Set in southern California during Reagan's 1980s, Michael Scott Moore's first novel follows the exploits of two teenage boys: Eric, an intelligent, thoughtful, socially restless honors student, and Tom, a defiant, posturing rebel, with a Clockwork Orange complex and a taste for cocaine and cowboy hats. Fifteen years after his ostensibly accidental death at the hands of Tom, Eric narrates the story of his last few months on earth. He believes he is a nefesh, a restless Jewish ghost that wanders the earth until put at ease, and he ultimately realizes that in order to find peace he must reconcile his resentment and vengefulness with his own enduring incredulousness over his premature death. This humorous, honest, and, at times, heartbreaking book introduces a new city to the atlas of imaginary American towns. Moore's Calaveras Beach is a microcosm of L.A.'s protean pop culture, where Rasta beach bums, trust-fund gutter punks, and Nicaraguan drug lords weave in and out of the lives of grieving hausfraus, pitiable driver's-ed instructors, and awkward adolescents. All mix seamlessly in this enjoyable debut novel about the confusion and frustration we face while coming of age, and the fears and apprehensions that may persist well after death.
Since finishing the book, it has been in my thoughts frequently; it is a gauge against which I compare my own experiences growing up with the characters Moore has created. The author and I grew up in the same area, only a couple of years apart; we attended the same highschool for a couple of overlapping years, and a number of the locations he has so successfully described in the abstract are readily identifiable as "real" locations in our hometown. The imagery that he manages to pull up elicits a gut level comprehension of the Los Angeles climate. Los Angeles is constantly buzzing with activity, a proof of the converse of the adage "still waters run deep." The surface buzz of Los Angeles is sizable, its populace constantly vibrating on the edge of the now and the next, but with limited consideration for what comes after "next," or the past. Los Angeles isn't so much "sunny" as in a state of constant "glare." The sky isn't blue, nor is it often brown with smog; it's usually a matte silver tone -- a color that tends to simply amplify the sun's natural brightness to a dizzying shine that makes things stand out intensely. But over time that glare damages that which it shines upon, simply by its own intensity. Moore's novel is like that as well. As clearly as it depicts the world we lived in, it also has worn some of the polish from it. With regard to another review that posits that deviation from the norm is what leads to the death of the main character, I read it as the reverse: Eric is brought down because of a critically mistimed attempt at bald honesty. It has less to do with conformity than a lack of emotional tools in youth to deal with difficult situations, or to reason out their consequences.
great book
Published by Thriftbooks.com User , 21 years ago
A fine book that got my attension from the first page. A fun read with great depth.

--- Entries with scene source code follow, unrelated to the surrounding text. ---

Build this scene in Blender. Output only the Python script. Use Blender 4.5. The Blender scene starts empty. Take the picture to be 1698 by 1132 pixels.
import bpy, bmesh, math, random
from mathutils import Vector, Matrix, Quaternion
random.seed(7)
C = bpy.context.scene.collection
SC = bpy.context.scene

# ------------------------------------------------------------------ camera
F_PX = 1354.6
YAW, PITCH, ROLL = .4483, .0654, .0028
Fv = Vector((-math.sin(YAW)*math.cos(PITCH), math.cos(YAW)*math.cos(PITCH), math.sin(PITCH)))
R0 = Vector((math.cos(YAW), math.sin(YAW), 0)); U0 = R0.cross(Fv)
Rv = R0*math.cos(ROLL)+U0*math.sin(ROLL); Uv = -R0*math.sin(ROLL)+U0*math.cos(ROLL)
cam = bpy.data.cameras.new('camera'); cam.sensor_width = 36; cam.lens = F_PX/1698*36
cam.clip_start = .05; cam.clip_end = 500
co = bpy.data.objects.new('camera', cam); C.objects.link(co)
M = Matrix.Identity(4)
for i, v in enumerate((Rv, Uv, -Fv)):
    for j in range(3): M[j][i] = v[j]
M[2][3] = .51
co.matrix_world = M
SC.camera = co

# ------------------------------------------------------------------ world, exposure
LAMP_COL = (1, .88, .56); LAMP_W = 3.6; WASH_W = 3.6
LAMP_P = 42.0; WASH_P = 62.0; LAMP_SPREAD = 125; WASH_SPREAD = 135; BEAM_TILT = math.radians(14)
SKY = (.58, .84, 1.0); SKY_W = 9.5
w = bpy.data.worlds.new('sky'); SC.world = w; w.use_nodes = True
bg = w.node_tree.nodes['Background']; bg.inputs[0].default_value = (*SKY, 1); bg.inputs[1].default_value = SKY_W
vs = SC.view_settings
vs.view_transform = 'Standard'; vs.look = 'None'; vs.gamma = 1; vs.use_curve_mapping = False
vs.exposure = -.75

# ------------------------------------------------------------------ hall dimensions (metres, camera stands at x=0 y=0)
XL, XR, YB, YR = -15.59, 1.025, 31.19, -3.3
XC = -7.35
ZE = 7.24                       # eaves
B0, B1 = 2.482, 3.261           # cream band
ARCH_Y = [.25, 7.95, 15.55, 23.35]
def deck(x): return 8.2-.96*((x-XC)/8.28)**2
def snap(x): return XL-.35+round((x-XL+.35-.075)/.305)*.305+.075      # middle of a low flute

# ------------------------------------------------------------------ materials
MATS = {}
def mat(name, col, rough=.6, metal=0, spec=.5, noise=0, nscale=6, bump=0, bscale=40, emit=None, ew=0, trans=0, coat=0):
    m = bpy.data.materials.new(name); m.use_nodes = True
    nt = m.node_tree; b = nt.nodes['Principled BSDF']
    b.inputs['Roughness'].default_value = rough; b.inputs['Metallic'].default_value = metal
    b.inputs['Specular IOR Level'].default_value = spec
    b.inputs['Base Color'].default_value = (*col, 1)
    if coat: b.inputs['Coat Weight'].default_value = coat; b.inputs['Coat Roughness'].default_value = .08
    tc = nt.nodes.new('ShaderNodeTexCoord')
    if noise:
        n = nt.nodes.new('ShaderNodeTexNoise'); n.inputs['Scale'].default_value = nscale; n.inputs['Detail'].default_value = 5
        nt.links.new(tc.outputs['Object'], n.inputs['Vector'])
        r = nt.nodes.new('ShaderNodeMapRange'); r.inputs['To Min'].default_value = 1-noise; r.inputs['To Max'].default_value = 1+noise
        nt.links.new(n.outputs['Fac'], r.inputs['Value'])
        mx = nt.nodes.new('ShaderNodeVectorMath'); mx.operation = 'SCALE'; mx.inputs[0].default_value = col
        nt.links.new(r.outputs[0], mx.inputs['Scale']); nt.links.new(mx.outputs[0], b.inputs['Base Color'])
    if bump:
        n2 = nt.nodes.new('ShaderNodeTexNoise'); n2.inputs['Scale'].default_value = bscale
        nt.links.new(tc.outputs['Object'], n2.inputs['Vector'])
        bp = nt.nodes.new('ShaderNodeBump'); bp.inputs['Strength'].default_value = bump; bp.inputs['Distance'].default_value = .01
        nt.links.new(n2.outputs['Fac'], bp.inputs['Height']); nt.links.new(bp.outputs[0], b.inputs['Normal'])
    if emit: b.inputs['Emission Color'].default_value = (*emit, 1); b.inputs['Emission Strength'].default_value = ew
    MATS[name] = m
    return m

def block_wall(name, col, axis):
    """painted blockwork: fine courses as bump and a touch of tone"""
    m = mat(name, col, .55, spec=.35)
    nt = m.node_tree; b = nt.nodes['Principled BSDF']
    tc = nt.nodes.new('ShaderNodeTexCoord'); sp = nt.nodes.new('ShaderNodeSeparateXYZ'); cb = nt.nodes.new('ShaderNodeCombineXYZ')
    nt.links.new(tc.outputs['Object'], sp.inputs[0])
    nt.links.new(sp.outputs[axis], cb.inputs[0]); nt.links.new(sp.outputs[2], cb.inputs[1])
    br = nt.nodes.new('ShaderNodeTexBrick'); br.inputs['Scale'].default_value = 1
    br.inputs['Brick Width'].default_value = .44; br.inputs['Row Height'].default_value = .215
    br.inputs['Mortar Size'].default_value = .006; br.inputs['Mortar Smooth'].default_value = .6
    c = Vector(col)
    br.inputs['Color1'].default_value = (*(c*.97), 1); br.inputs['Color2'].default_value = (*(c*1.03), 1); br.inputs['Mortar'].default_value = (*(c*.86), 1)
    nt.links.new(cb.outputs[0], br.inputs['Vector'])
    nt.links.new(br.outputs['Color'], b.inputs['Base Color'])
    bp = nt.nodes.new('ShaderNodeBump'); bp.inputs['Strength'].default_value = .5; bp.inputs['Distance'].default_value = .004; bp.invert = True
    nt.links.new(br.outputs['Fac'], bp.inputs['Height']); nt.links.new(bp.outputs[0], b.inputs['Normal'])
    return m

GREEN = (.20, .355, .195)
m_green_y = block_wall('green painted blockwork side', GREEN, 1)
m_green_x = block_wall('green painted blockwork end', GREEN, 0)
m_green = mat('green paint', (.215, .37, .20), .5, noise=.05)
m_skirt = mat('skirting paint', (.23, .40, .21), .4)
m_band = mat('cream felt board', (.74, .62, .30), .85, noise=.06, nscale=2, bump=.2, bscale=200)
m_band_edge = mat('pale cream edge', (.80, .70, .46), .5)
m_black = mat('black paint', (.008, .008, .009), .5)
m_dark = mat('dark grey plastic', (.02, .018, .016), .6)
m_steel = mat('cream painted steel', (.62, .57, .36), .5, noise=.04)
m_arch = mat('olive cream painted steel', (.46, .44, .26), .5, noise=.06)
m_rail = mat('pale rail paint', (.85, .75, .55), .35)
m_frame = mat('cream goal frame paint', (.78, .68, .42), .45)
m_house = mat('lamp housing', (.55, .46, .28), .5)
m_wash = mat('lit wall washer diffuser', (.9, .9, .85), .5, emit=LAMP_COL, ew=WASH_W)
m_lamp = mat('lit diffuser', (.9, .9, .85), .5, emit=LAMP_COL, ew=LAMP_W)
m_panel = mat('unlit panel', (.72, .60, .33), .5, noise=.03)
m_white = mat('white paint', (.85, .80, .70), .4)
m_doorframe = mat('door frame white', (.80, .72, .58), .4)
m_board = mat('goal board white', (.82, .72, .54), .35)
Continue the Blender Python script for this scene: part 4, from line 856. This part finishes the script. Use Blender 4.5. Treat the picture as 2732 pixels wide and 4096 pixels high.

lyrical, engrossing, and razor-sharp
Published by Thriftbooks.com User , 21 years ago
Moore's first long-form outing certainly doesn't seem like it; he writes with grace and assurance. The Calaveras Beach of Eric Sperling's childhood is realized both poetically and economically, and Eric's friends, classmates and family are realistically drawn, yet still have a certain unearthliness. Anyone who was a teenager in the eighties or later should recognize Moore's unsentimental adolescents with a pang--the shifting allegiances, the social faux pas, the desperation of kids on the brink of adulthood trying to make a place for themselves. I didn't expect to be drawn in or held as closely as I was; too many coming-of-age stories focus on shock without substance, but such is not the case here at all. Looking forward to more from this author.
Very funny and strange
Published by Thriftbooks.com User , 21 years ago
A hybrid coming-of-age/ghost story set in the fictional town of Calaveras Beach. The story of Eric's (the narrator's) hapless young rebellion in suburban L.A. may remind some readers of Julian Barnes' Metroland; his misadventures in L.A.'s underground circa 1983 will remind other people of Denis Johnson; and the ghost narrative will inevitably be compared to The Lovely Bones -- except that Too Much of Nothing is much funnier and less sentimental.
Dead on
Published by Thriftbooks.com User , 21 years ago
I grew up in the environment Moore describes and can confirm that he has captured it perfectly -- but brought its shallowness into a clarity that I sure didn't see growing up. Moore is biting and funny, nostalgic and sad all at once, and he performs a brilliant trick of sneaking a looming dread into a narrative bright with the glare of upper-middle-class sunniness. Just as nice is his creation of complex, true-to-life characters and a beach town that seems to bleed off the pages of the book, like Altman movies seem to have a life outside the camera's eye: You get a sense that there's much more going on. You want to come back and keep poking around.